Nick Hardwick, chief executive of the Refugee Council, said many illegal workers were meeting a demand in the British economy for skilled and unskilled labour. "If you simply crack down on the employees without tackling the question of demand, you will not solve the problem," he said.

As part of its White Paper on Asylum, Immigration and Citizenship, the Government will frame a code of conduct for employers in hiring foreign workers which they will have to abide by, or face being taken to court.

In addition, employers who are found to have been deliberately complicit in bringing illegal immigrants to Britain to work could face sentences of up to 14 years.

Lord Rooker claimed it was easier to work illegally in Britain "than in any other country in the European Union".
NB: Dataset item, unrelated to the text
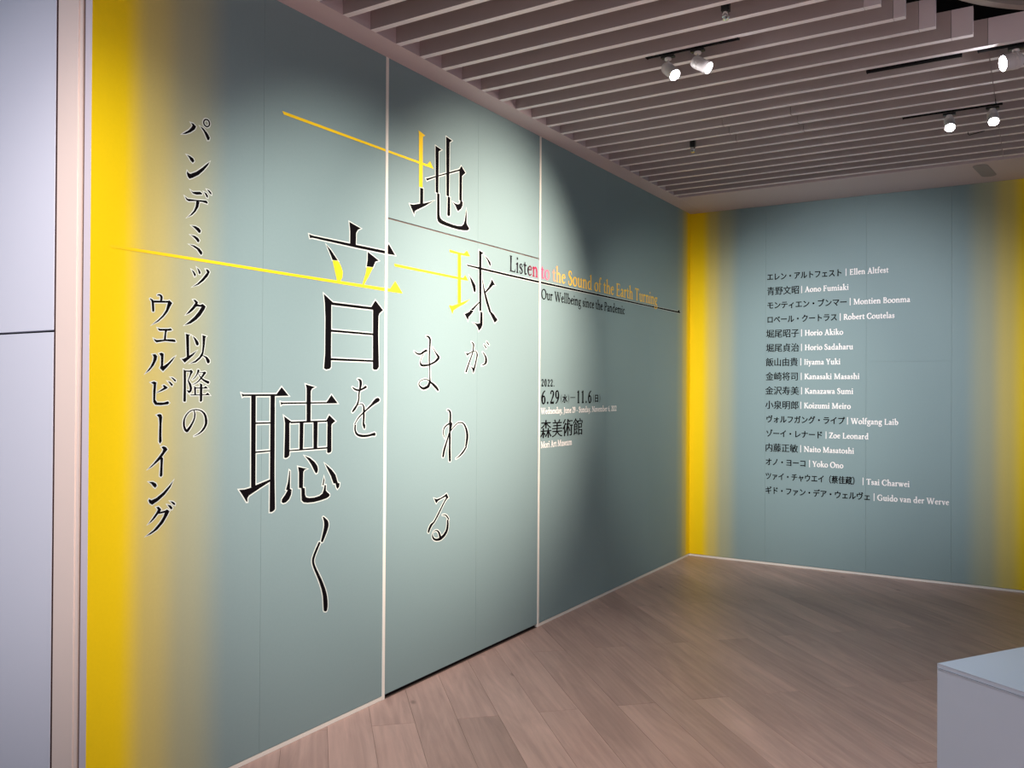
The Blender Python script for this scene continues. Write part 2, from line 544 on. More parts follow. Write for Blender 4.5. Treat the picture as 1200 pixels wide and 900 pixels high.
def spotlight(x, y, aim, label, r=0.030, length=0.095, drop=0.055, group=None, power=0, yoke=False):
    base = empty('track_spotlight', (x, y, W_TOP - 0.012))
    tag(base, label, 'spotlight', group)
    z = W_TOP - 0.012
    box('track_adapter', (x - .035, y - .014, z - .012), (x + .035, y + .014, z), M_BLKP, base, bevel=0.002)
    lathe_obj('swivel', [(0.004, 0), (0.016, 0), (0.018, .006), (0.016, .012), (0.004, .012)], (x, y, z - .024), (0, 0, 1), M_METAL, base)
    lathe_obj('stem', [(0.0055, 0), (0.0055, drop)], (x, y, z - .012 - drop), (0, 0, 1), M_METAL, base, 12)
    d = Vector(aim).normalized()
    c = Vector((x, y, z - .012 - drop)) - d * length * .25
    lamp = lathe_obj('lamp_body', [(r * .45, -.004), (r * .86, 0), (r, .010), (r, length), (r * .93, length), (r * .90, length - .010), (r * .3, length - .012)], c, d, M_METAL, base)
    for k in range(3):
        lathe_obj('cooling_ring', [(r * .98, 0), (r * 1.05, .001), (r * 1.05, .003), (r * .98, .004)], c + d * (.018 + .009 * k), d, M_METAL, lamp)
    lathe_obj('lens', [(0.0002, 0), (r * .88, 0), (r * .88, .002), (0.0002, .004)], c + d * (length - .009), d, M_LENS, lamp)
    if yoke:
        side = d.cross(Vector((0, 0, 1))).normalized()
        top = Vector((x, y, z - .014))
        mid = c + d * length * .45
        for s in (-1, 1):
            p0, p1 = top, mid + side * s * (r + .008)
            v = p1 - p0
            lathe_obj('yoke_arm', [(0.006, 0), (0.006, v.length)], p0, v, M_METAL, base, 10)
    if power:
        spot('lamp_light', tuple(c + d * (length + .01)), tuple(c + d * 3), power, 60, 0.8, (0.95, 0.96, 1.0), 0.03)
    return base


G1 = 'small white track spotlights'
spotlight(1.262, -3.845, (0.60, -0.30, -0.62), 'left lamp of the near pair of small white spotlights, glaring face towards viewer', group=G1, power=12)
spotlight(1.418, -3.845, (0.95, -0.05, -0.62), 'right lamp of the near pair of small white spotlights, bright white side', group=G1, power=12)
spotlight(2.405, -2.125, (0.10, -0.62, -0.70), 'left lamp of the distant pair of glaring spotlights above the name wall', group=G1, power=6.0, drop=.038)
spotlight(2.635, -2.125, (0.10, -0.62, -0.70), 'right lamp of the distant pair of glaring spotlights above the name wall', group=G1, power=6.0, drop=.038)
spotlight(2.77, -3.072, (-0.85, -0.45, -0.20), 'larger round spotlight alone at the right edge, lens turned to the title wall', r=0.040, length=0.085, drop=0.055, yoke=True)


def sprinkler(x, y, label, dz):
    r = empty('ceiling_sprinkler', (x, y, W_TOP))
    tag(r, label, 'sprinkler', 'sprinkler heads between the slats')
    z = W_TOP + dz
    box('mounting_block', (x - .018, y - .016, z - .024), (x + .018, y + .016, z + .045), M_BLKP, r, bevel=.003)
    lathe_obj('chrome_cup', [(0.008, 0), (0.017, .005), (0.019, .015), (0.016, .026), (0.010, .030)], (x, y, z - .053), (0, 0, 1), M_CHROME, r, 20)
    lathe_obj('deflector', [(0.004, 0), (0.013, 0), (0.013, .002), (0.004, .002)], (x, y, z - .060), (0, 0, 1), M_CHROME, r, 20)
    lathe_obj('pin', [(0.003, 0), (0.003, .014)], (x, y, z - .064), (0, 0, 1), M_CHROME, r, 10)


sprinkler(1.672, -4.20, 'black and chrome sprinkler head at the top edge, above the near spotlights', .006)
sprinkler(0.828, -2.26, 'black and chrome sprinkler head over the corner of the two teal walls', 0)

# thin bent hook under the slats
pts = [Vector((2.477, -1.60, 3.335)), Vector((2.474, -1.60, 3.300)), Vector((2.482, -1.598, 3.292)), Vector((2.569, -1.573, 3.312))]
vs, fs = [], []
for i, p in enumerate(pts):
    dd = (pts[min(i + 1, 3)] - pts[max(i - 1, 0)]).normalized().to_track_quat('Z', 'Y')
    for k in range(6):
        vs.append(p + dd @ Vector((.0035 * math.cos(k * math.pi / 3), .0035 * math.sin(k * math.pi / 3), 0)))
for i in range(3):
    for k in range(6):
        fs.append((i * 6 + k, i * 6 + (k + 1) % 6, (i + 1) * 6 + (k + 1) % 6, (i + 1) * 6 + k))
fs += [tuple(range(6)), tuple(range(18, 24))]
hk = link('wire_hook', mesh_of('wire_hook', vs, fs, M_BLKP))
tag(hk, 'thin dark wire hook under the slats below the distant spotlights', 'hook')

# thin grey oval patch on the wide soffit
n = 28
pl = []
A_, B_ = Vector((2.497, -.60)), Vector((2.54, -.27))
dd = (B_ - A_).normalized(); nn = Vector((-dd.y, dd.x)); rr = .052
for k in range(n):
    a = 2 * math.pi * k / n
    cc = B_ if math.cos(a) > 0 else A_
    pl.append(cc + dd * rr * math.cos(a) + nn * rr * math.sin(a))
vs = [(p.x, p.y, W_TOP) for p in pl] + [(p.x, p.y, W_TOP - .004) for p in pl]
fs = [tuple(range(n, 2 * n))] + [(i, (i + 1) % n, n + (i + 1) % n, n + i) for i in range(n)]
cp = link('soffit_patch', mesh_of('soffit_patch', vs, fs, mat('patch_grey', (0.36, 0.31, 0.31), .6)))
tag(cp, 'grey oval patch on the soffit above the name wall', 'cover plate')

# ------------------------------------------------------------------ plinth in the right foreground
px0 = Vector((2.596, -4.952, 0))
u1 = Vector((0.545, 0.8385, 0)).normalized()
u2 = Vector((0.8385, -0.545, 0)).normalized()
PH = 0.75
pr = empty('display_plinth', tuple(px0 + u1 * .4 + u2 * .4))
tag(pr, 'pale grey box plinth in the right foreground, bluish top', 'plinth')


def obox(name, o, a, b, z0, z1, m, parent, bevel=0.0):
    bm = bmesh.new()
    bmesh.ops.create_cube(bm, size=1.0)
    c = o + (a + b) / 2
    for v in bm.verts:
        w = c + a * v.co.x + b * v.co.y
        v.co = Vector((w.x, w.y, z0 + (v.co.z + .5) * (z1 - z0)))
    if bevel: bmesh.ops.bevel(bm, geom=bm.edges[:], offset=bevel, segments=2, affect='EDGES')
    me = bpy.data.meshes.new(name); bm.to_mesh(me); bm.free(); me.materials.append(m)
    return link(name, me, parent)


obox('plinth_body', px0, u1 * .9, u2 * .9, 0.0, PH - .016, M_PLINTH, pr, .0015)
obox('shadow_gap', px0 + (u1 + u2) * .004, u1 * .892, u2 * .892, PH - .016, PH - .012, M_GAP, pr)
obox('top_panel', px0 - (u1 + u2) * .0005, u1 * .901, u2 * .901, PH - .012, PH, M_PLINTH, pr, .001)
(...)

"There are small firms in this country which are paying the minimum wage, struggling to make ends meet, keeping going, and being undercut by some other types of firms who are employing illegal labour."

Prosecutions of employers for using illegal workers were currently "virtually non-existent", he said. "We are going to tackle this in a much more high-profile way as a means of sending the signal back down the line. A few big prosecutions will send the right signal."

Some industries within the British economy were clearly using large numbers of illegal workers, he said. "We are having a look, sector by sector. We have areas where it is known there is a propensity to have labour that is not legal. For example, construction, hotel and catering." Illegal workers would face being deported, he said. "There will be no amnesties. Some people will be sent packing, there's no question about that. If nothing else it will help us to meet our removal targets."

The Government is anxious to give employers more opportunities to fill skill shortages by legally hiring foreign staff. An overseas advertising campaign will attempt to lure up to 350,000 specialist workers to Britain.

Lord Rooker said: "We have to advertise and let people know that we have ways into this country to work to meet our skills shortages in a more upfront way than before. We want people to avoid the traffickers."

The purge on illegal working comes as concerns grow about the extent to which smuggling gangs are exploiting weak border controls in Balkan countries to bring people illegally into the European Union and on to Britain, where some are forced to work in brothels and sweatshops. Lord Rooker said Britain was "extremely concerned" about the Balkan route.

Britain is to set up a network of immigration intelligence officers across the region to investigate the activities of organised gangs who are smuggling people into Britain from Turkey, Kosovo and the Middle East.

A team of senior British immigration officials has also been posted to Bosnia to set up controls at borders which are leaking up to 50,000 illegal immigrants a year to Western Europe. The British team has requested the help of military helicopters for border patrols.

Intelligence reports suggest that Turkish and Chinese criminal gangs are working together to transport migrants to Britain through Bosnia and Yugoslavia.